The Sirius left London, sailing from East Lane Stairs, on March 28. She took no goods, as she was intended to be a passenger steamer only. On going down the river she overtook the Great Western “with a respectable pleasure party on board,” and a trial of speed was the consequence. When the Sirius had reached Gravesend she was upwards of a mile ahead of her rival. She had made the distance from Greenwich to Gravesend against a strong tide in one hour and fifty-six minutes. Both ships had their colours hoisted, and the banks of the river were thronged with spectators. Soon after the departure of the Sirius the American Line packet-ship Quebec came down the river in tow, and wagers were freely laid that the Quebec would arrive before the Sirius at New York. But those who backed the Quebec lost their money.
The Ocean, a vessel belonging to the Irish Company, acted as tender to the Sirius when the latter called at Cork, and arrived there from Liverpool on April 3, with mails and passengers for the venturesome little craft. At a few minutes after ten o’clock on the morning of the 4th, the Sirius proceeded on her voyage. The day was beautifully fine, every vessel in the harbour was decked with flags in honour of the event, a salute was fired from the battery on shore, and every boat which could be pressed into service was crowded with enthusiastic sightseers when, accompanied by the Ocean, the vessel left the harbour. The Ocean went with her as far as the entrance to the bay.
The Watt, which arrived at Liverpool on April 8, reported having sighted on April 5, in latitude 51° N. and longitude 12° W., the Sirius bound for New York, bravely encountering a westerly gale. “When it is considered,” the Liverpool Standard of the day naively remarked, “that this is the first steam vessel to cross the Atlantic, this information may not be altogether unimportant.”

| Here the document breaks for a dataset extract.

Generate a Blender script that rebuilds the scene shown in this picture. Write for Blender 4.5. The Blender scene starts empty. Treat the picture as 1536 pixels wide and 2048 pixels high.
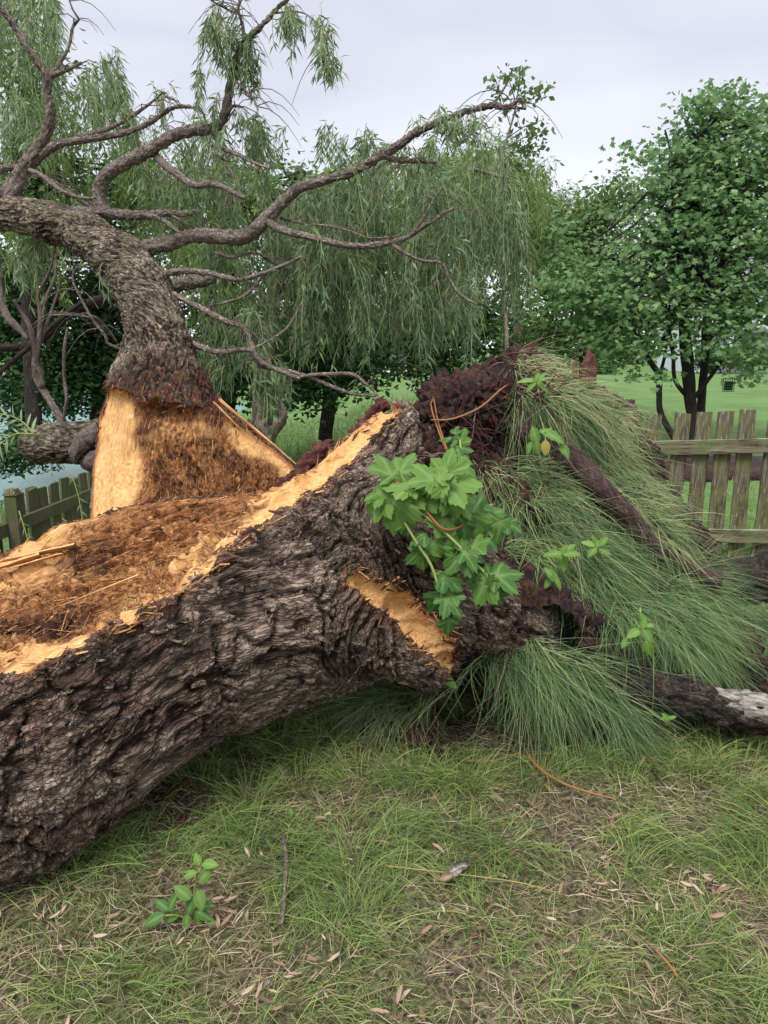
import bpy, math, random, time
import numpy as np
from mathutils import Vector
from mathutils.bvhtree import BVHTree
T0 = time.time()
rng = np.random.default_rng(7)
random.seed(7)
scene = bpy.context.scene
C = scene.collection

# ------------------------------------------------------------------ camera, sky, sun, exposure
PITCH = math.radians(12.3)
FPX = 1490.0
CAM = np.array([0.0, 0.0, 1.6])
cd = bpy.data.cameras.new('camera'); cam = bpy.data.objects.new('camera', cd); C.objects.link(cam)
cam.location = CAM; cam.rotation_euler = (math.radians(90) - PITCH, 0, 0)
cd.sensor_fit = 'VERTICAL'; cd.sensor_height = 24.0; cd.lens = 24.0 * FPX / 2048.0
cd.clip_start = 0.05; cd.clip_end = 2000
scene.camera = cam

SUN_ELEV, SUN_ROT = math.radians(58), math.radians(200)
w = bpy.data.worlds.new('World'); scene.world = w; w.use_nodes = True
nt = w.node_tree; nt.nodes.clear()
wo = nt.nodes.new('ShaderNodeOutputWorld'); bg = nt.nodes.new('ShaderNodeBackground')
sky = nt.nodes.new('ShaderNodeTexSky'); sky.sky_type = 'NISHITA'; sky.sun_disc = False
sky.sun_elevation = SUN_ELEV; sky.sun_rotation = SUN_ROT
tc = nt.nodes.new('ShaderNodeTexCoord'); sep = nt.nodes.new('ShaderNodeSeparateXYZ')
nt.links.new(tc.outputs['Generated'], sep.inputs[0])
ramp = nt.nodes.new('ShaderNodeValToRGB'); cr = ramp.color_ramp
cr.elements[0].position = 0.0; cr.elements[0].color = (0.70, 0.725, 0.755, 1)
cr.elements[1].position = 0.62; cr.elements[1].color = (0.56, 0.57, 0.61, 1)
e = cr.elements.new(0.17); e.color = (0.55, 0.565, 0.605, 1)
e = cr.elements.new(0.38); e.color = (0.37, 0.38, 0.43, 1)
e = cr.elements.new(0.95); e.color = (0.95, 0.96, 0.98, 1)
nz = nt.nodes.new('ShaderNodeTexNoise'); nz.inputs['Scale'].default_value = 1.6; nz.inputs['Detail'].default_value = 3
mp = nt.nodes.new('ShaderNodeMapping'); mp.inputs['Scale'].default_value = (1, 1, 3.0)
nt.links.new(tc.outputs['Generated'], mp.inputs[0]); nt.links.new(mp.outputs[0], nz.inputs['Vector'])
m1 = nt.nodes.new('ShaderNodeMath'); m1.operation = 'MULTIPLY_ADD'; m1.inputs[1].default_value = 0.50; m1.inputs[2].default_value = -0.25
nt.links.new(nz.outputs[0], m1.inputs[0])
m2 = nt.nodes.new('ShaderNodeMath'); m2.operation = 'ADD'
nt.links.new(sep.outputs['Z'], m2.inputs[0]); nt.links.new(m1.outputs[0], m2.inputs[1])
nt.links.new(m2.outputs[0], ramp.inputs[0])
sc_ = nt.nodes.new('ShaderNodeVectorMath'); sc_.operation = 'SCALE'; sc_.inputs['Scale'].default_value = 10.0
nt.links.new(ramp.outputs[0], sc_.inputs[0])
mx = nt.nodes.new('ShaderNodeMix'); mx.data_type = 'RGBA'; mx.inputs['Factor'].default_value = 0.93
nt.links.new(sky.outputs[0], mx.inputs['A']); nt.links.new(sc_.outputs[0], mx.inputs['B'])
bg.inputs['Strength'].default_value = 0.10
nt.links.new(mx.outputs['Result'], bg.inputs['Color']); nt.links.new(bg.outputs[0], wo.inputs[0])
w.cycles.sampling_method = 'MANUAL'; w.cycles.sample_map_resolution = 512

sd = bpy.data.lights.new('sun', 'SUN'); so = bpy.data.objects.new('sun', sd); C.objects.link(so)
sd.energy = 1.5; sd.angle = math.radians(22); sd.color = (1.0, 0.97, 0.93)
az = SUN_ROT
sdir = Vector((math.sin(az) * math.cos(SUN_ELEV), math.cos(az) * math.cos(SUN_ELEV), math.sin(SUN_ELEV)))
so.rotation_euler = sdir.to_track_quat('Z', 'Y').to_euler()

vs = scene.view_settings; vs.view_transform = 'Standard'; vs.look = 'None'; vs.exposure = 1.03; vs.gamma = 1; vs.use_curve_mapping = False
cy = scene.cycles; cy.max_bounces = 5; cy.diffuse_bounces = 3; cy.glossy_bounces = 2; cy.transmission_bounces = 2
cy.transparent_max_bounces = 4; cy.caustics_reflective = False; cy.caustics_refractive = False
cy.use_denoising = True

# ------------------------------------------------------------------ picture point at a distance -> point of the place
CT, ST = math.cos(PITCH), math.sin(PITCH)
def P(px, py, d):
    px = np.asarray(px, float); py = np.asarray(py, float); d = np.asarray(d, float)
    x = (px - 768) / FPX * d; y = -(py - 1024) / FPX * d
    return np.stack(np.broadcast_arrays(x, d * CT + y * ST, 1.6 - d * ST + y * CT), -1)
def PL(rows):
    a = np.array(rows, float); return P(a[:, 0], a[:, 1], a[:, 2])
RIGHT = np.array([1, 0, 0.]); FWD = np.array([0, CT, -ST]); UP = np.array([0, ST, CT])

# ------------------------------------------------------------------ noise
_perm = rng.permutation(256).astype(np.int64); _perm = np.concatenate([_perm, _perm, _perm])
_g = rng.normal(size=(256, 3)); _g /= np.linalg.norm(_g, axis=1)[:, None]; _g = _g.astype(np.float32) * 1.5
_cell = rng.uniform(.08, .92, (256, 3)).astype(np.float32); _rnd = rng.random(256).astype(np.float32)
def perlin(p):
    p = np.asarray(p, np.float32); i = np.floor(p); f = p - i; i = i.astype(np.int64) & 255
    u = f * f * f * (f * (f * 6 - 15) + 10); out = 0
    for dx in (0, 1):
        wx = u[:, 0] if dx else 1 - u[:, 0]
        for dy in (0, 1):
            wy = u[:, 1] if dy else 1 - u[:, 1]
            for dz in (0, 1):
                wz = u[:, 2] if dz else 1 - u[:, 2]
                h = _perm[_perm[_perm[(i[:, 0] + dx) & 255] + ((i[:, 1] + dy) & 255)] + ((i[:, 2] + dz) & 255)]
                g = _g[h]
                out = out + wx * wy * wz * (g[:, 0] * (f[:, 0] - dx) + g[:, 1] * (f[:, 1] - dy) + g[:, 2] * (f[:, 2] - dz))
    return out
def fbm(p, o=3, gain=.5):
    a = 1; s = 0; p = np.asarray(p, np.float32)
    for k in range(o):
        s = s + a * perlin(p * (2.03 ** k) + 17.3 * k); a *= gain
    return s
def vnoise(p, s=0):
    return np.stack([perlin(p + 31.7 + s), perlin(p + 77.1 + s), perlin(p + 123.9 + s)], 1)
def voronoi(p):
    """F1, F2, a random number per cell, offset from the cell point."""
    p = np.asarray(p, np.float32); i = np.floor(p).astype(np.int64); f = p - i; n = len(p)
    F1 = np.full(n, 9., np.float32); F2 = F1.copy(); R = np.zeros(n, np.float32); O = np.zeros((n, 3), np.float32)
    for dx in (-1, 0, 1):
        for dy in (-1, 0, 1):
            for dz in (-1, 0, 1):
                c = np.array([dx, dy, dz]); hh = _perm[_perm[_perm[(i[:, 0] + dx) & 255] + ((i[:, 1] + dy) & 255)] + ((i[:, 2] + dz) & 255)]
                o = c + _cell[hh] - f; d = np.sqrt((o * o).sum(1)); m = d < F1
                F2 = np.where(m, F1, np.minimum(F2, d)); F1 = np.where(m, d, F1); R = np.where(m, _rnd[hh], R); O[m] = -o[m]
    return F1, F2, R, O
def sstep(a, b, x):
    t = np.clip((x - a) / (b - a), 0, 1); return t * t * (3 - 2 * t)
def norm(v): return v / np.maximum(np.linalg.norm(v, axis=-1, keepdims=True), 1e-9)

# ------------------------------------------------------------------ mesh helpers
def mesh_np(name, verts, faces, mat=None, parent=None, attrs=None, smooth=False, mesh_only=False):
    """faces: one array or a list of arrays (n, k)."""
    if isinstance(faces, np.ndarray): faces = [faces]
    faces = [f for f in faces if len(f)]
    me = bpy.data.meshes.new(name)
    verts = np.ascontiguousarray(verts, np.float32)
    me.vertices.add(len(verts)); me.vertices.foreach_set('co', verts.ravel())
    nl = sum(f.size for f in faces); nf = sum(len(f) for f in faces)
    me.loops.add(nl); me.loops.foreach_set('vertex_index', np.concatenate([f.ravel() for f in faces]).astype(np.int32))
    me.polygons.add(nf)
    st = np.concatenate([np.full(len(f), f.shape[1]) for f in faces]); st = np.concatenate([[0], np.cumsum(st)[:-1]])
    me.polygons.foreach_set('loop_start', st.astype(np.int32))
    if attrs:
        for k, v in attrs.items():
            v = np.asarray(v, np.float32)
            if v.ndim == 1:
                a = me.attributes.new(k, 'FLOAT', 'POINT'); a.data.foreach_set('value', v)
            else:
                a = me.attributes.new(k, 'FLOAT_VECTOR', 'POINT'); a.data.foreach_set('vector', np.ascontiguousarray(v).ravel())
    me.update(calc_edges=True)
    me.polygons.foreach_set('use_smooth', np.full(nf, bool(smooth or (attrs and 'rnd' in attrs))))
    if mat: me.materials.append(mat)
    if mesh_only: return me
    o = bpy.data.objects.new(name, me); C.objects.link(o)
    if parent: o.parent = parent; o.matrix_parent_inverse = parent.matrix_basis.inverted()
    return o
def tag(o, label=None, cat=None, group=None, kind=None):
    if label: o['label'] = label
    if cat: o['category'] = cat
    if group: o['group'] = group
    if kind: o['kind'] = kind
    return o
def empty(name, loc, label, cat, group=None):
    o = bpy.data.objects.new(name, None); C.objects.link(o); o.location = Vector([float(c) for c in loc])
    o.empty_display_size = .1
    return tag(o, label, cat, group)
def vnormals(v, f):
    n = np.zeros_like(v)
    q = v[f]
    if f.shape[1] == 4: fn = np.cross(q[:, 2] - q[:, 0], q[:, 3] - q[:, 1])
    else: fn = np.cross(q[:, 1] - q[:, 0], q[:, 2] - q[:, 0])
    for k in range(3):
        acc = np.zeros(len(v))
        for j in range(f.shape[1]): acc += np.bincount(f[:, j], fn[:, k], len(v))
        n[:, k] = acc
    return norm(n)
def facing(v, f):
    c = v[f].mean(1); n = np.cross(v[f[:, 2]] - v[f[:, 0]], v[f[:, 3]] - v[f[:, 1]])
    return (norm(n) * norm(CAM - c)).sum(1) > -.25
def subdiv_front(v, f):
    m = facing(v, f); v2, f2 = subdiv(v, f[m]); return v2, np.concatenate([f2, f[~m]])
def subdiv(v, f, smooth=True):
    """split each quad in four."""
    e = np.concatenate([f[:, [0, 1]], f[:, [1, 2]], f[:, [2, 3]], f[:, [3, 0]]]); es = np.sort(e, 1)
    key = es[:, 0].astype(np.int64) * len(v) + es[:, 1]
    uq, inv = np.unique(key, return_inverse=True)
    a = uq // len(v); b = uq % len(v)
    em = (v[a] + v[b]) / 2; fc = v[f].mean(1); n = len(v); m = len(uq); F = len(f)
    ei = inv.reshape(4, F).T + n; ci = np.arange(F) + n + m
    nf = np.concatenate([np.stack([f[:, j], ei[:, j], ci, ei[:, (j + 3) % 4]], 1) for j in range(4)])
    return np.concatenate([v, em, fc]), nf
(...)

New York was reached at ten o’clock in the evening of April 22, not without some adventure. Lieutenant Roberts, her commander, was determined to carry the voyage through, but it was only “thanks to stern discipline and the persuasive arguments of loaded firearms” that he brought the crew round to his way of thinking, as they became somewhat demoralised by continuous head-winds and declared that it was utter madness to proceed in so small a vessel. There were 94 passengers on board, of whom 30 were in the state-cabin, 29 in the fore-cabin, and 35 were steerage passengers.[60]